April 2012 Vol. 110 No. 6 THE REVIEW

Race and Constitutional Law Casebooks: Recognizing the Proslavery Constitution

Juan F. Perea

Just as the Constitution's protections for slavery were debated at the time of its framing and ratification, the relationship between slavery and the Constitution remains a subject of debate. Historians continue to debate the centrality of slavery to the Constitution. The majority position among historians today appears to be that the Constitution was proslavery, in the sense that slavery and slavery protection played a central role in the formation of the Constitution. Furthermore, these historians argue that several of its provisions protected and promoted slavery. As George Van Cleve, the author of A Slaveholders' Union, concludes, the Constitution "was pro-slavery in its politics, its economics, and its law" (p. 270).
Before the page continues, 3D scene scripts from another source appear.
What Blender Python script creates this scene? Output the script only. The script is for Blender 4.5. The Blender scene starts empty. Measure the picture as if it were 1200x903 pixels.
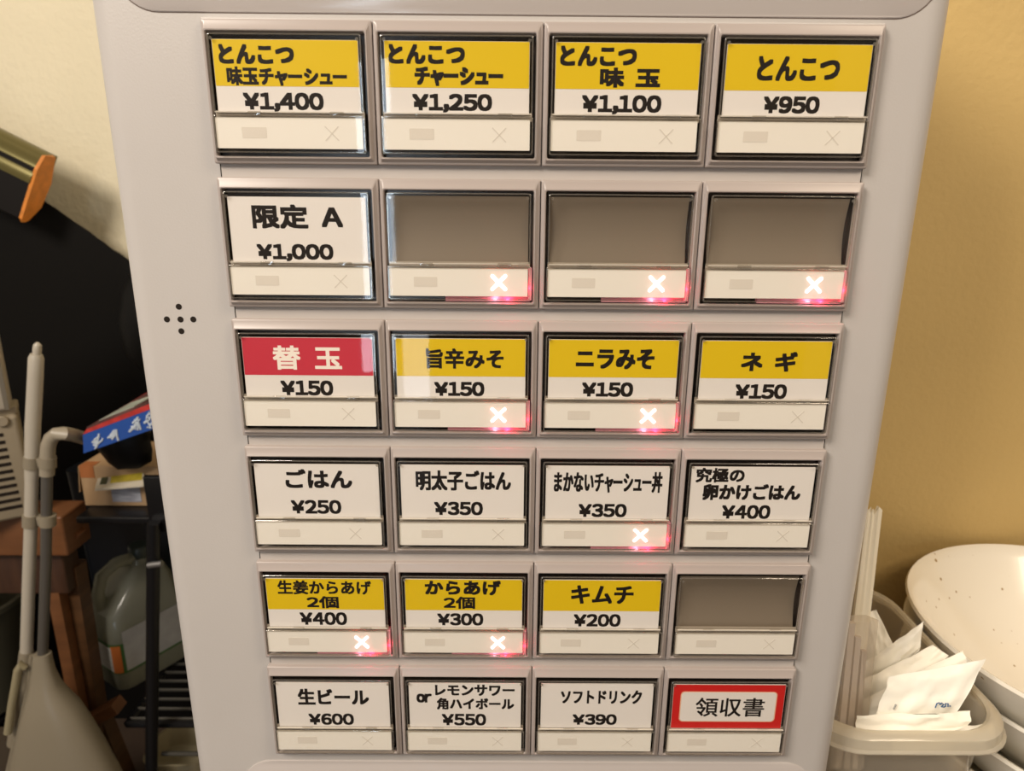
import bpy, math, random
from mathutils import Vector, Matrix, noise
random.seed(7)
C = bpy.context.scene.collection
W = 0.08                       # one button pitch, metres
CX, CY, CZ = -0.01496, -0.34466, 1.20      # camera position; z0 below ties the machine grid to it
F = 785.23
MR = ((0.99997, -0.0020, 0.0079), (0.0070, -0.2621, -0.9650), (0.0041, 0.9650, -0.2621))
Z0 = CZ + 1.02087 * W          # height of the top edge of the first button row

# ---------------------------------------------------------------- camera, world, lights, exposure
cam = bpy.data.cameras.new('camera'); co = bpy.data.objects.new('camera', cam); C.objects.link(co)
cam.sensor_fit = 'HORIZONTAL'; cam.sensor_width = 36; cam.lens = 36 * F / 1200
cam.clip_start = 0.01
r, d, f = [Vector(v).normalized() for v in MR]
m = Matrix((r, -d, -f)).transposed().to_4x4(); m.translation = Vector((CX, CY, CZ))
co.matrix_world = m
cam.dof.use_dof = True; cam.dof.focus_distance = 0.375; cam.dof.aperture_fstop = 13
bpy.context.scene.camera = co
w = bpy.data.worlds.new('room_ambience'); bpy.context.scene.world = w; w.use_nodes = True
w.node_tree.nodes['Background'].inputs[0].default_value = (1.0, 0.83, 0.65, 1)
w.node_tree.nodes['Background'].inputs[1].default_value = 0.42

def area(name, loc, target, sx, sy, power, col):
    l = bpy.data.lights.new(name, 'AREA'); l.shape = 'RECTANGLE'; l.size = sx; l.size_y = sy
    l.energy = power; l.color = col
    o = bpy.data.objects.new(name, l); C.objects.link(o); o.location = loc
    o.rotation_euler = (Vector(target) - Vector(loc)).to_track_quat('-Z', 'Y').to_euler()
    return o
area('ceiling_light', (-1.15, -1.10, 2.25), (-0.3, 0.3, 1.1), 0.6, 0.6, 42, (1.0, 0.89, 0.77))
area('ceiling_light', (0.95, -0.85, 2.15), (0.4, 0.2, 1.0), 0.5, 0.5, 11, (1.0, 0.81, 0.60))
vs = bpy.context.scene.view_settings
vs.view_transform = 'Standard'; vs.look = 'None'; vs.gamma = 1; vs.use_curve_mapping = False; vs.exposure = 0.0

# ---------------------------------------------------------------- helpers
def at(u, v, y):
    """point on the vertical plane y (depth behind the button face) seen at pixel u, v of the 1200x903 photo"""
    a, b = (u - 600) / F, (v - 451.5) / F
    dx = MR[0][0]*a + MR[1][0]*b + MR[2][0]
    dy = MR[0][1]*a + MR[1][1]*b + MR[2][1]
    dz = MR[0][2]*a + MR[1][2]*b + MR[2][2]
    t = (y - CY) / dy
    return Vector((CX + t*dx, y, CZ + t*dz))

def mat(name, col, rough=0.5, metal=0.0, noise_amt=0.0, noise_scale=20, bump=0.0, bump_scale=80, spec=0.5,
        trans=0.0, sss=0.0, emit=None, estr=0.0, coat=0.0, stretch=None):
    mt = bpy.data.materials.new(name); mt.use_nodes = True
    nt = mt.node_tree; b = nt.nodes['Principled BSDF']
    b.inputs['Base Color'].default_value = (*col, 1); b.inputs['Roughness'].default_value = rough
    b.inputs['Metallic'].default_value = metal; b.inputs['Specular IOR Level'].default_value = spec
    b.inputs['Transmission Weight'].default_value = trans; b.inputs['Coat Weight'].default_value = coat
    if sss: b.inputs['Subsurface Weight'].default_value = sss; b.inputs['Subsurface Radius'].default_value = (.01, .008, .005)
    if emit: b.inputs['Emission Color'].default_value = (*emit, 1); b.inputs['Emission Strength'].default_value = estr
    if noise_amt or bump:
        tc = nt.nodes.new('ShaderNodeTexCoord'); src = tc.outputs['Object']
        if stretch:
            mp = nt.nodes.new('ShaderNodeMapping'); mp.inputs['Scale'].default_value = stretch
            nt.links.new(src, mp.inputs['Vector']); src = mp.outputs['Vector']
    if noise_amt:
        n = nt.nodes.new('ShaderNodeTexNoise'); n.inputs['Scale'].default_value = noise_scale; n.inputs['Detail'].default_value = 4
        rp = nt.nodes.new('ShaderNodeValToRGB')
        rp.color_ramp.elements[0].position = .3; rp.color_ramp.elements[1].position = .7
        rp.color_ramp.elements[0].color = (*[c*(1-noise_amt) for c in col], 1)
        rp.color_ramp.elements[1].color = (*[min(1, c*(1+noise_amt)) for c in col], 1)
        nt.links.new(src, n.inputs['Vector']); nt.links.new(n.outputs['Fac'], rp.inputs['Fac']); nt.links.new(rp.outputs['Color'], b.inputs['Base Color'])
    if bump:
        n = nt.nodes.new('ShaderNodeTexNoise'); n.inputs['Scale'].default_value = bump_scale; n.inputs['Detail'].default_value = 3
        bp = nt.nodes.new('ShaderNodeBump'); bp.inputs['Strength'].default_value = bump; bp.inputs['Distance'].default_value = .002
        nt.links.new(src, n.inputs['Vector']); nt.links.new(n.outputs['Fac'], bp.inputs['Height']); nt.links.new(bp.outputs['Normal'], b.inputs['Normal'])
    return mt

def clear_mat(name, tint, ior=1.45, rough=0.02, haze=0.0, hazecol=(1, 1, 1)):
    """thin clear plastic: straight-through light plus a Fresnel reflection, optionally a milky part"""
    mt = bpy.data.materials.new(name); mt.use_nodes = True; nt = mt.node_tree
    nt.nodes.remove(nt.nodes['Principled BSDF']); out = nt.nodes['Material Output']
    tr = nt.nodes.new('ShaderNodeBsdfTransparent'); tr.inputs[0].default_value = (*tint, 1)
    gl = nt.nodes.new('ShaderNodeBsdfGlossy'); gl.inputs['Roughness'].default_value = rough
    lw = nt.nodes.new('ShaderNodeLayerWeight'); lw.inputs['Blend'].default_value = .5
    pw = nt.nodes.new('ShaderNodeMath'); pw.operation = 'POWER'; pw.inputs[1].default_value = 5
    r0 = ((ior-1)/(ior+1))**2
    fr = nt.nodes.new('ShaderNodeMath'); fr.operation = 'MULTIPLY_ADD'; fr.inputs[1].default_value = 1-r0; fr.inputs[2].default_value = r0
    nt.links.new(lw.outputs['Facing'], pw.inputs[0]); nt.links.new(pw.outputs[0], fr.inputs[0])
    mx = nt.nodes.new('ShaderNodeMixShader'); base = tr.outputs[0]
    if haze:
        df = nt.nodes.new('ShaderNodeBsdfDiffuse'); df.inputs[0].default_value = (*hazecol, 1)
        tl = nt.nodes.new('ShaderNodeBsdfTranslucent'); tl.inputs[0].default_value = (*hazecol, 1)
        ms = nt.nodes.new('ShaderNodeMixShader'); ms.inputs[0].default_value = .5
        nt.links.new(df.outputs[0], ms.inputs[1]); nt.links.new(tl.outputs[0], ms.inputs[2])
        m2 = nt.nodes.new('ShaderNodeMixShader'); m2.inputs[0].default_value = haze
        nt.links.new(tr.outputs[0], m2.inputs[1]); nt.links.new(ms.outputs[0], m2.inputs[2]); base = m2.outputs[0]
    nt.links.new(fr.outputs[0], mx.inputs[0]); nt.links.new(base, mx.inputs[1]); nt.links.new(gl.outputs[0], mx.inputs[2])
    nt.links.new(mx.outputs[0], out.inputs['Surface'])
    return mt

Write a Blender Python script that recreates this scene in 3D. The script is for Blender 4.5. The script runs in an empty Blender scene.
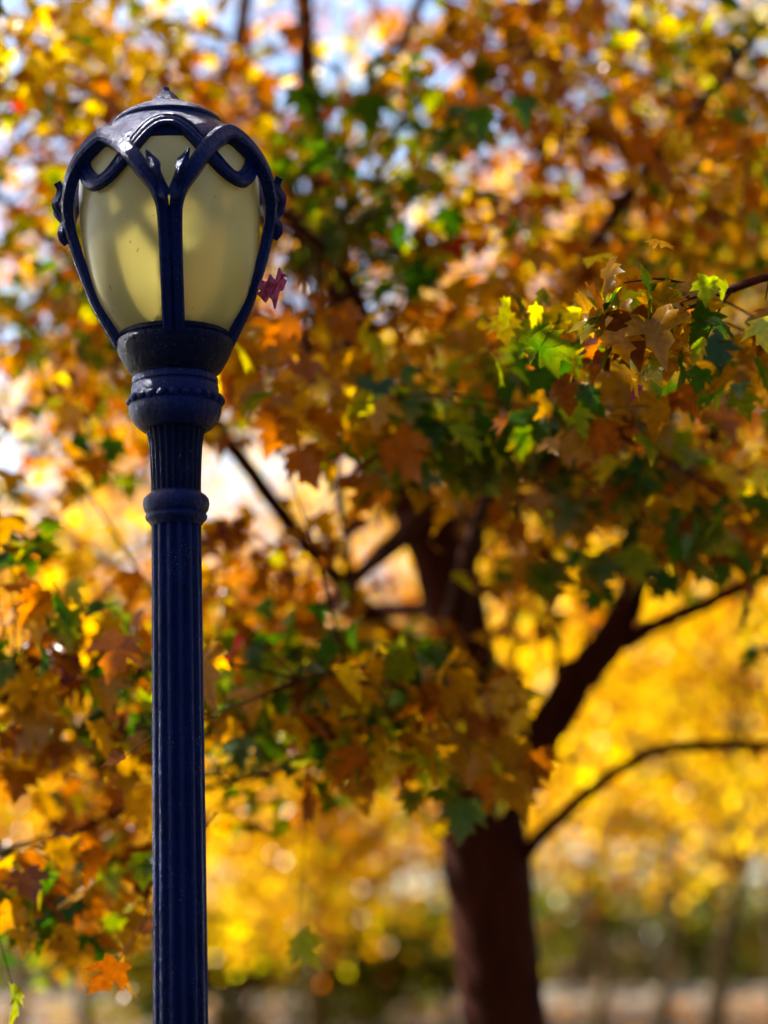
import bpy, bmesh, math, random
import numpy as np
from mathutils import Vector, Matrix

SEED = 11
rng = np.random.default_rng(SEED)
random.seed(SEED)
scene = bpy.context.scene
COL = scene.collection
PI = math.pi

# ------------------------------------------------------------------ camera
F = 2250.0                     # focal length in pixels of a 768 x 1024 frame
PITCH = math.radians(11.0)
CAM = Vector((0.0, 0.0, 1.6))
D = 4.9                        # horizontal distance of the lamp
cp, sp = math.cos(PITCH), math.sin(PITCH)


def at(px, py, Y):
    """point at horizontal distance Y that the pixel looks at"""
    u = (px - 384.0) / F
    v = (512.0 - py) / F
    dy = cp - v * sp
    dz = sp + v * cp
    k = Y / dy
    return Vector((u * k, Y, CAM.z + dz * k))


def project(P):
    """P (n,3) -> px, py, depth"""
    P = np.asarray(P, dtype=float)
    q = P - np.array(CAM)
    dep = q[:, 1] * cp + q[:, 2] * sp
    up = -q[:, 1] * sp + q[:, 2] * cp
    dep_s = np.where(dep > 0.05, dep, 0.05)
    return 384 + F * q[:, 0] / dep_s, 512 - F * up / dep_s, dep


cam_data = bpy.data.cameras.new("camera")
cam = bpy.data.objects.new("camera", cam_data)
COL.objects.link(cam)
cam.location = CAM
cam.rotation_euler = (PI / 2 + PITCH, 0, 0)
cam_data.sensor_fit = 'VERTICAL'
cam_data.sensor_height = 36.0
cam_data.lens = F / 1024.0 * 36.0
cam_data.clip_end = 2000
cam_data.dof.use_dof = True
cam_data.dof.focus_distance = 5.02
cam_data.dof.aperture_fstop = cam_data.lens / 68.0
scene.camera = cam

# ------------------------------------------------------------------ helpers


def tag(o, label=None, cat=None, group=None, kind=None):
    if label: o["label"] = label
    if cat: o["category"] = cat
    if group: o["group"] = group
    if kind: o["kind"] = kind
    return o


def thing(name, loc, label, cat, group=None, rot=None):
    o = bpy.data.objects.new(name, None)
    o.empty_display_size = 0.2
    o.location = loc
    if rot: o.rotation_euler = rot
    COL.objects.link(o)
    return tag(o, label, cat, group)


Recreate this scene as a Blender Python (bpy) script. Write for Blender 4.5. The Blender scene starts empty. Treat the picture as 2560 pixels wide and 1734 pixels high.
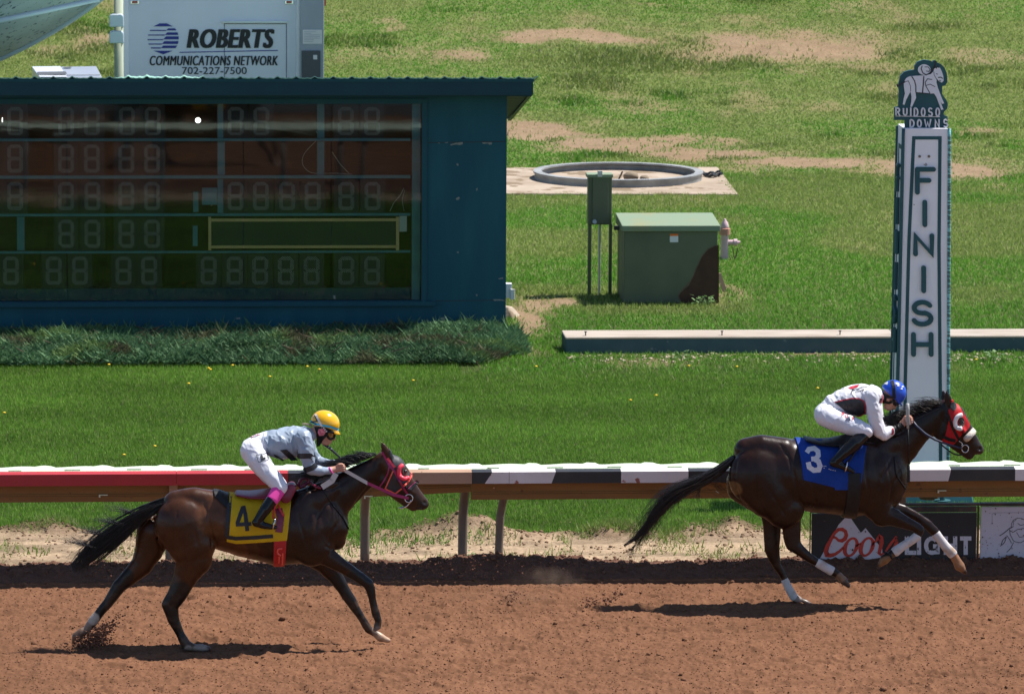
import bpy, bmesh, math, random
import numpy as np
from mathutils import Vector, Matrix
random.seed(7); RNG = np.random.default_rng(7)
R = math.radians
# ------------------------------------------------------------------ camera, light, exposure
FPX, PW, PH = 12800.0, 2560.0, 1734.0          # focal length in photo pixels, photo size
CAM = np.array([0.0, 0.0, 9.1])
YAW, PITCH, ROLL = R(4.0), R(8.1), R(0.35)
fwd = np.array([math.sin(YAW)*math.cos(PITCH), math.cos(YAW)*math.cos(PITCH), -math.sin(PITCH)])
r0 = np.array([math.cos(YAW), -math.sin(YAW), 0.0]); u0 = np.cross(r0, fwd)
rgt = r0*math.cos(ROLL) + u0*math.sin(ROLL); upv = u0*math.cos(ROLL) - r0*math.sin(ROLL)
scene = bpy.context.scene
col = scene.collection
cd = bpy.data.cameras.new('camera'); cam = bpy.data.objects.new('camera', cd); col.objects.link(cam)
cd.sensor_width = 36.0; cd.lens = 36.0*FPX/PW; cd.clip_start = 1.0; cd.clip_end = 2000.0
Mx = Matrix.Identity(4)
for i in range(3):
    Mx[i][0] = rgt[i]; Mx[i][1] = upv[i]; Mx[i][2] = -fwd[i]; Mx[i][3] = CAM[i]
cam.matrix_world = Mx
cd.dof.use_dof = True; cd.dof.focus_distance = 46.5; cd.dof.aperture_fstop = 9.0
scene.camera = cam
SUN_EL, SUN_AZ = R(61.0), R(19.0)               # elevation; azimuth from +X towards +Y
sv = Vector((math.cos(SUN_AZ)*math.cos(SUN_EL), math.sin(SUN_AZ)*math.cos(SUN_EL), math.sin(SUN_EL)))
sl = bpy.data.lights.new('sun', 'SUN'); sl.energy = 5.0; sl.angle = R(0.5); sl.color = (1.0, 0.955, 0.89)
so = bpy.data.objects.new('sun', sl); col.objects.link(so)
so.rotation_euler = (-sv).to_track_quat('-Z', 'Y').to_euler(); so.location = (30, 20, 40)
w = bpy.data.worlds.new('World'); scene.world = w; w.use_nodes = True
nt = w.node_tree; nt.nodes.clear()
sky = nt.nodes.new('ShaderNodeTexSky'); sky.sky_type = 'NISHITA'; sky.sun_disc = False
sky.sun_elevation = SUN_EL; sky.sun_rotation = math.atan2(sv.x, sv.y); sky.altitude = 1900
bg = nt.nodes.new('ShaderNodeBackground'); bg.inputs['Strength'].default_value = 0.095
wo = nt.nodes.new('ShaderNodeOutputWorld')
nt.links.new(sky.outputs[0], bg.inputs[0]); nt.links.new(bg.outputs[0], wo.inputs[0])
scene.view_settings.view_transform = 'Standard'; scene.view_settings.look = 'None'
scene.view_settings.exposure = 0.70; scene.view_settings.gamma = 1.0
scene.render.engine = 'CYCLES'
scene.cycles.max_bounces = 8; scene.cycles.diffuse_bounces = 3; scene.cycles.glossy_bounces = 3
scene.cycles.use_denoising = True

# ------------------------------------------------------------------ pixel <-> world (photo measured once, then everything is metric)
def rays(A):
    A = np.atleast_2d(np.asarray(A, float))
    return fwd + np.outer((A[:,0]-PW/2)/FPX, rgt) + np.outer((PH/2-A[:,1])/FPX, upv)
def atN(A, Y):
    r = rays(A); t = (np.asarray(Y, float) - CAM[1])/r[:,1]
    return CAM + r*t[:,None] if np.ndim(t) else CAM + r*t
def at(px, py, Y): return atN([[px, py]], Y)[0]
def gnd(px, py, z=0.0):
    r = rays([[px, py]])[0]; return CAM + r*((z-CAM[2])/r[2])
def ppm(px, py, Y):                              # photo pixels per metre at that depth
    r = rays([[px, py]])[0]; return FPX/((Y-CAM[1])/r[1])
def plane(Y): return lambda A: atN(A, Y)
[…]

Despite this majority position among historians, the authors of constitutional law casebooks sometimes ignore or, more generally, minimize the proslavery interpretation of the Constitution. Certain casebook authors, while acknowledging the importance of slavery before and after the Constitution's ratification, adopt a more benign interpretation of the Constitution itself as "neutral" on slavery. Accordingly, a significant divergence exists between the proslavery interpretation held by many historians and the interpretation promulgated by many constitutional law casebook authors. As this Review explores, the failure of many constitutional law casebooks to engage prominently with the proslavery interpretation of the Constitution has important consequences for our understanding of the relationship between slavery and the Constitution and our understanding of how these origins of the Constitution may make a difference today.